As the episode progressed, there was considerable discussion of two people whose deaths were connected to the library. One was a former long-time librarian, Frank, who died shortly after suffering a heart attack in the building. The other was a woman named Laura Young, whose body was found one morning in 1902 in the mill race atop which the library was later built. Her death may have been an accident, a suicide — or a murder. (The fine Rochester Subway blog offers an account of that case.)

The theory was that Frank returns to Rundel in spirit form at night to walk the stacks and reshelve books. As for Mrs. Young, she could be “reaching out to us to help solve her case after all these years,” as Ridarsky put it.

The hunters spent a fair amount of time in the library calling out for Frank and Mrs. Young. Alas, neither responded.

As they went, the crew seemed to debunk the unaided door-opening by demonstrating that wind coming through an open window can blow the door open. And they suggested that ghostly shadows in the first floor may be caused by patrons of the ever-busy Dinosaur Bar-B-Que just across the street.

But the intrepid hunters did capture on video what they claimed was a shadowy torso peeking around  a corner in the basement stacks, and got footage of a door closing without a human seeming to touch it. They also made several audio recordings of mysterious noises, including a voice seeming to utter a phrase.
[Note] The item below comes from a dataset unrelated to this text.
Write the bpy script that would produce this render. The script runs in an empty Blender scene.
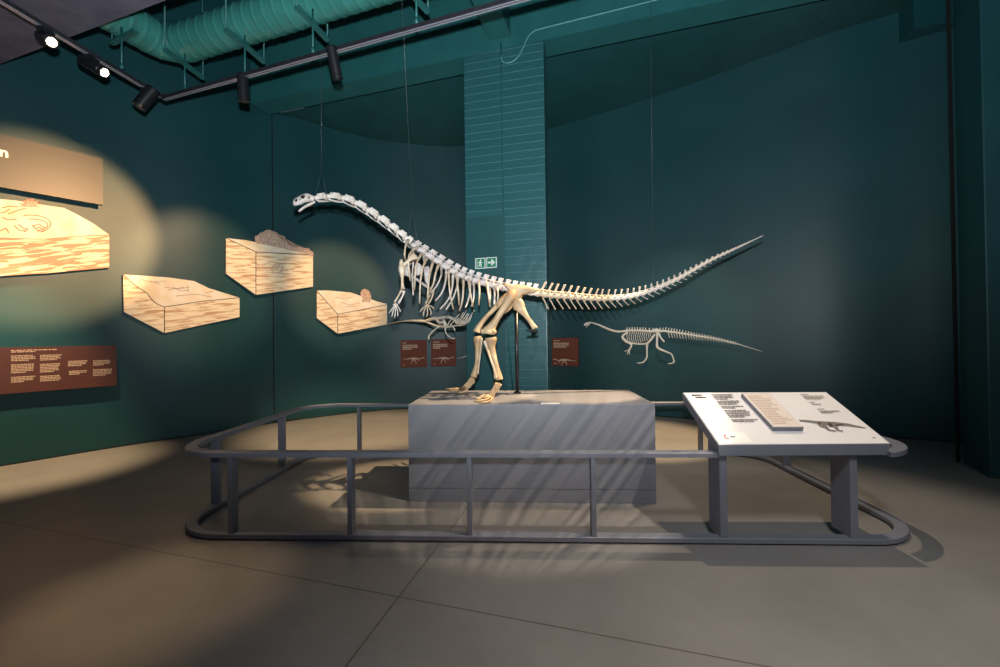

“I couldn’t make it out,” said Ridarsky, who reviewed the team’s findings on camera at the end of the episode. “But it clearly was a voice. Did it come from a  ghost or someone outside at Dinosaur Bar-B-Que yelling loudly. Who knows?”

Ridarsky, who’s a former Democrat and Chronicle reporter, said she’s a skeptic about these things. But still … she found the door closing by itself kind of hard to explain, and also noted that when the library surveillance camera caught that other door opening, the windows in question were closed.

So there.

In their wrap-up, the hunters said there did appear to be unexplained apparitions in Rundel but they didn’t appear to be malicious. So, the suggestion was, just keep your eyes open and enjoy the supernatural ride.

That’s just what the folks at Rundel intend to do.  The Syfy crew left open the possibility that they’ll return for more sleuthing but, as Ridarsky noted, there are home-grown ghost hunters as well.

“We’re thinking we might invite some local folks in and do some more investigating,” she said. (Local paranormal probers are invited to contact library system assistant director Sally Snow if they’re interested.)

Rundel also will be getting a tape of the episode and may do a public viewing of “Due Date with Death” in the library itself. “And who knows? Maybe at some point we’ll have lock-ins,” Ridarsky said.

Perhaps there’s some money in it for the public library — say, a fee for anyone who wants to spend a night looking for spooks in the stacks –  but even if not, Ridarsky said the Ghost Hunters episode is a good thing for Rundel.

“We’re having a lot of fun,” she said. “I love that the whole community is buzzing about our library.”